La hache de guerre est déterrée entre le patronat de l’Ontario et le gouvernement provincial. Avec 13,5 millions d’habitants sur 35 millions de Canadiens, l’Ontario est la plus peuplée des provinces du pays. La Première ministre ontarienne, Kathleen Wynne, a entériné l’an dernier une hausse rapide du salaire minimum. Celui-ci avait été gelé entre 2010 et 2014. À un taux horaire de 11,60 dollars, ce dernier était inférieur de 16 % au seuil de la pauvreté. De 11,60 dollars le 31 décembre dernier, le salaire minimum est passé à 14 dollars le 1er janvier 2018. Il devrait atteindre 15 dollars le 1er janvier 2019. La chef du gouvernement ontarien a déclaré à Radio-Canada que la hausse fera « rouler l’économie, ce qui est une bonne chose pour les entreprises ». Un avis que ne partagent pas les patrons qui craignent que cette hausse ne les mette à genoux. Dès l’annonce gouvernementale, le patronat a crié au scandale, soutenu par de nombreux think tank. Le Bureau de la responsabilité financière de l’Ontario a assuré que la mesure prise par Kathleen Wynne coûtera 50 000 emplois à la province. La Banque du Canada a, elle, estimé que cette décision mènerait à la perte de 60 000 jobs. Les banques ont multiplié les prévisions les plus pessimistes. L’ultralibérale banque Toronto Dominion a ainsi jugé que la décision gouvernementale coûterait 90 000 emplois, soit l’équivalent de 450 000 emplois toutes proportions gardées, si la mesure avait eu lieu en France. Qui dit mieux ?

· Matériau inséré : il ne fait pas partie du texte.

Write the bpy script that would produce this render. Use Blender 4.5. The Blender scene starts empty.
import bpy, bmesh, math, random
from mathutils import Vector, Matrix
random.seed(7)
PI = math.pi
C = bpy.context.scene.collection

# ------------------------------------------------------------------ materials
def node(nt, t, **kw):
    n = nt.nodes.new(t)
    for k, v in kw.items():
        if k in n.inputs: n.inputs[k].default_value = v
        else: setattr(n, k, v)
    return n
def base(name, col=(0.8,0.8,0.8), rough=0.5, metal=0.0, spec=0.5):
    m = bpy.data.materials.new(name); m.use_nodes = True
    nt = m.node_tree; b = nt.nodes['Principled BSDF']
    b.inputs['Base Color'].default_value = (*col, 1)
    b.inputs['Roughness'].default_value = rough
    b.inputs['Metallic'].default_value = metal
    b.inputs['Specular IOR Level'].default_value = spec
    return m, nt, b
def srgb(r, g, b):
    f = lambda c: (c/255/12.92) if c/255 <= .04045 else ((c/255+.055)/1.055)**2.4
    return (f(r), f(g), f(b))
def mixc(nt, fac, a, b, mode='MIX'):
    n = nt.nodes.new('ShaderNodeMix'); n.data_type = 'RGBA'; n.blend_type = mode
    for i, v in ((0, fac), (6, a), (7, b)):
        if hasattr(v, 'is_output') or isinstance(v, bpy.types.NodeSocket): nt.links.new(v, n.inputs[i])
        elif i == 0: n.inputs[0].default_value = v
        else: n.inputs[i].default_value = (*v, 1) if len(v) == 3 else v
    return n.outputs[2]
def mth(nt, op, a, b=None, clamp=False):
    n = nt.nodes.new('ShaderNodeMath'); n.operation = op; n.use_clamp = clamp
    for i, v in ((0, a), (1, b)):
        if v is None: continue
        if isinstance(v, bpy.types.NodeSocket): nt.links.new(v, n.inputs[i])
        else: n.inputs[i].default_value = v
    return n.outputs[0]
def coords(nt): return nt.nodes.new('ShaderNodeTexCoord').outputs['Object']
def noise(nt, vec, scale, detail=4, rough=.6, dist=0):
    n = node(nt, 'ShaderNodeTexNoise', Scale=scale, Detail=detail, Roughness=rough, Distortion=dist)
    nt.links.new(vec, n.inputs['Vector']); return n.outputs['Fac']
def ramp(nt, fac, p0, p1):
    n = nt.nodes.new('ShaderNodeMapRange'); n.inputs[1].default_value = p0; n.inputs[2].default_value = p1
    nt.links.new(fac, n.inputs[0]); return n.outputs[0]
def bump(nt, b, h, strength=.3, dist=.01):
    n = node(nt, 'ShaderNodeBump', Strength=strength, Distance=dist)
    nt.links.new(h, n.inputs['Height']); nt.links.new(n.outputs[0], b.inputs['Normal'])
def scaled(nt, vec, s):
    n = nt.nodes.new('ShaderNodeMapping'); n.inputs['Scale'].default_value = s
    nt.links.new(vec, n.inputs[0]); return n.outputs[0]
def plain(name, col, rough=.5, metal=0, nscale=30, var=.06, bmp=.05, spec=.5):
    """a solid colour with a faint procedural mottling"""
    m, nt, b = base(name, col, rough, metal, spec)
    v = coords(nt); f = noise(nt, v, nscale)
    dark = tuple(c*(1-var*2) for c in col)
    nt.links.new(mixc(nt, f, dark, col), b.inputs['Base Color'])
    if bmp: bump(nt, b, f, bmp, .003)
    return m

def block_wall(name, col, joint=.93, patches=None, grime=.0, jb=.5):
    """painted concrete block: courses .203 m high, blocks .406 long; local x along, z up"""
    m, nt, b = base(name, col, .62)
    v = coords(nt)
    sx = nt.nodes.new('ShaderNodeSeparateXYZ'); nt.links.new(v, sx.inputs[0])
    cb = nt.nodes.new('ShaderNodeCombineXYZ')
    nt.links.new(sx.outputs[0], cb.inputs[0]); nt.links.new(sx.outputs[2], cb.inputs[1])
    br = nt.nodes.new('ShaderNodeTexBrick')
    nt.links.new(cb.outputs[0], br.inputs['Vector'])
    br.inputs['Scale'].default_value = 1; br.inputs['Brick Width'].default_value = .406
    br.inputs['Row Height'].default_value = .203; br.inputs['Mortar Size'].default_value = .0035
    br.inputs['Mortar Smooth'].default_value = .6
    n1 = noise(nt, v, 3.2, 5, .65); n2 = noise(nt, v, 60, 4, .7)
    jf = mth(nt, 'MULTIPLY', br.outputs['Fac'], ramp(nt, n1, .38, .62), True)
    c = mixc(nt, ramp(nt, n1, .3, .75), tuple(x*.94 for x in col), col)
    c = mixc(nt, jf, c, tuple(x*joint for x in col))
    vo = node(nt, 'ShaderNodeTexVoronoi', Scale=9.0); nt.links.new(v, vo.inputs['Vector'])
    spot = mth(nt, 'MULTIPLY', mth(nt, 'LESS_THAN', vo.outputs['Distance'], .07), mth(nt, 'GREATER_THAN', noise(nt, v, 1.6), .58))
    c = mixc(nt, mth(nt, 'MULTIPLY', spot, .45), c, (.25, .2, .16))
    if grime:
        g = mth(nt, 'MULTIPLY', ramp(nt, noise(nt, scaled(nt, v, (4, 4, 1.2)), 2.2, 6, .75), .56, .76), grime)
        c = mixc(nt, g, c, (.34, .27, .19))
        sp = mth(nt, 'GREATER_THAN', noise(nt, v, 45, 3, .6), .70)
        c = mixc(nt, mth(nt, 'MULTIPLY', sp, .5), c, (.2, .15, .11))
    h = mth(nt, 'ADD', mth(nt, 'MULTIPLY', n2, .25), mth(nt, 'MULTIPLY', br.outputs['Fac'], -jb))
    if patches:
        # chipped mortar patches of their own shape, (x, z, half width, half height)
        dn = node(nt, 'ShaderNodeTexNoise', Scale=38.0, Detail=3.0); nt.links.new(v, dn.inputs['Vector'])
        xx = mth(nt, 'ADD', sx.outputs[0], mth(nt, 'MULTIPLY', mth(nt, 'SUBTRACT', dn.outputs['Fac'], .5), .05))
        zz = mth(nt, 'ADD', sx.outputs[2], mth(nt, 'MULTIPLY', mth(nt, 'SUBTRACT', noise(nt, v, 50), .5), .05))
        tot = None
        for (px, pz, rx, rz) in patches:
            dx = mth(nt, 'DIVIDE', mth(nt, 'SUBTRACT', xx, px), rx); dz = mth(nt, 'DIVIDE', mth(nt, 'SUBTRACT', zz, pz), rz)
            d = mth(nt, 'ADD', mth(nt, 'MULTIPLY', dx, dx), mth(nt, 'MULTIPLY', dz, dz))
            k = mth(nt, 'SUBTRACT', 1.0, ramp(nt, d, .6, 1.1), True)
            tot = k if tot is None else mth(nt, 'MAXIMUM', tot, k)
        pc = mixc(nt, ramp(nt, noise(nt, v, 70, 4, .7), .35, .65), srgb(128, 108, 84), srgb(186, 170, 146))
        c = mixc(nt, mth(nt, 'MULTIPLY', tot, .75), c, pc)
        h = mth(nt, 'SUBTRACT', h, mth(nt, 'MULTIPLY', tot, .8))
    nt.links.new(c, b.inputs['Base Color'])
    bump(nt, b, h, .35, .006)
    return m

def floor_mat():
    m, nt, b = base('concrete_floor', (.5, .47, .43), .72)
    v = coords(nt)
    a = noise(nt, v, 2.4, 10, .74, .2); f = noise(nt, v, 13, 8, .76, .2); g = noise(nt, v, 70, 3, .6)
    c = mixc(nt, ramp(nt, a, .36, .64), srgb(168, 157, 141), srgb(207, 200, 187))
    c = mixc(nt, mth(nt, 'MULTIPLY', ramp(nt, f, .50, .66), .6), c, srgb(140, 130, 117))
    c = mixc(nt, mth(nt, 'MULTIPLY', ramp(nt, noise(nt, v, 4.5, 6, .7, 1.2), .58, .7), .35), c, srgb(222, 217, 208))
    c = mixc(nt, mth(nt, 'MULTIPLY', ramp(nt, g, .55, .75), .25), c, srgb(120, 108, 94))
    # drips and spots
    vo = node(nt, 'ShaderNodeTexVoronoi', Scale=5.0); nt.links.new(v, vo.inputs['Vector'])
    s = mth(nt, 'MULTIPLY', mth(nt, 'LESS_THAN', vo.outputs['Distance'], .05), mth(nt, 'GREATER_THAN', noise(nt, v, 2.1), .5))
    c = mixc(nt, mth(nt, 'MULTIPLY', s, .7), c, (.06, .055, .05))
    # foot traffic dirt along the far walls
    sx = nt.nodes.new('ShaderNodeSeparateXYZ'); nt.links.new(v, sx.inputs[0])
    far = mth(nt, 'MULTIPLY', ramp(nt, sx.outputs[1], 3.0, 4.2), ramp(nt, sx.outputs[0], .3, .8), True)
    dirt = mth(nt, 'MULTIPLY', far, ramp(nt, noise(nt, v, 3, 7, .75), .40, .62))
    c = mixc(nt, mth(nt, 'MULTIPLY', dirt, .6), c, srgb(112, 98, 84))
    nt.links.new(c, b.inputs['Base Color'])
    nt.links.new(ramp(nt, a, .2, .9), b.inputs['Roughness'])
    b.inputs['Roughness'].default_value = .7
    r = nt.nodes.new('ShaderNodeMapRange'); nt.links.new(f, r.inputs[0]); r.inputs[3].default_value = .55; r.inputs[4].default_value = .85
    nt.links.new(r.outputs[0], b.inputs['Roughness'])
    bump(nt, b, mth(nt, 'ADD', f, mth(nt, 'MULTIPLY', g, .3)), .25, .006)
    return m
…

Mesures de rétorsion des entreprises

Pour anticiper la grogne des entrepreneurs, le gouvernement a décidé dès l’an dernier de baisser le taux d’imposition des PME de 4,5 % à 3,5 %. Cela n’a pas suffi. Début janvier 2018, des entreprises se sont vengées sur leurs salariés. Dans le secteur de la restauration, des travailleurs ont dénoncé leurs patrons qui les obligeraient à remettre désormais leurs pourboires à la direction. D’autres sociétés, comme Tim Hortons, le géant des chaînes de cafés, ont décrété en représailles une suppression des avantages sociaux et des pauses payées, soulevant un tollé dans l’opinion publique. Un sale coup tant pour des employés payés avec des salaires de misère que pour l’image de l’entreprise ! Au-delà des cris d’orfraie du patronat, une forte hausse du salaire minimum ne semble pas avoir eu d’effet négatif dans le passé. En 2011, la Colombie-Britannique a augmenté son salaire minimum horaire de 8 dollars à 10,25 dollars. Alors que l’ultralibéral think tank canadien The Fraser Institute avait prévu une perte d’emploi de 16 % chez les jeunes, cette perte n’a été que de 1,6 % ! Au Canada, les avantages sociaux sont très minces : peu ou pas de mutuelles, de fonds de pension et deux semaines de congés payés. Kathleen Wynne a du coup décrété une durée des congés payés de trois semaines par an pour les employés qui auront été au service de la même entreprise pendant au moins cinq ans.

Compenser une régression

« Le débat sur le salaire minimum est un faux problème. La majorité des patrons, pour ne pas perdre une main-d’œuvre rare, due à la pénurie, ont depuis longtemps payé leurs employés à plus que le salaire minimum. On ne peut pas vivre décemment avec ce salaire-là, mais l’augmenter ainsi n’est pas une bonne idée. La régulation vient du marché lui-même », confie ce directeur d’un centre de création d’entreprises à Montréal qui préfère rester anonyme, avant de préciser : « Le taux de chômage de l’Ontario est au plus bas (NDLR : 5,5 % en décembre) et les salariés ont le choix, surtout dans les emplois mal rémunérés. » Seuls 12 % des Ontariens travaillent au salaire minimum. La Fédération des travailleurs du Québec, l’un des principaux syndicats québécois, a pour sa part réalisé en 2016 un rapport sur les effets d’une augmentation du salaire minimum à 15 dollars, précisant qu’une telle hausse n’aurait que pour effet de compenser une baisse du revenu réel des travailleurs au salaire minimum depuis des décennies, alors que la productivité a fortement augmenté. « En Ontario, selon les économistes Jim Stanford et Trish Hennessy, entre 1965 et 2011, la productivité avait crû de 123 % tandis que le salaire minimum réel, lui, n’avait crû que de 44 % », note le rapport. Des données qui ne convainquent toujours pas le patronat.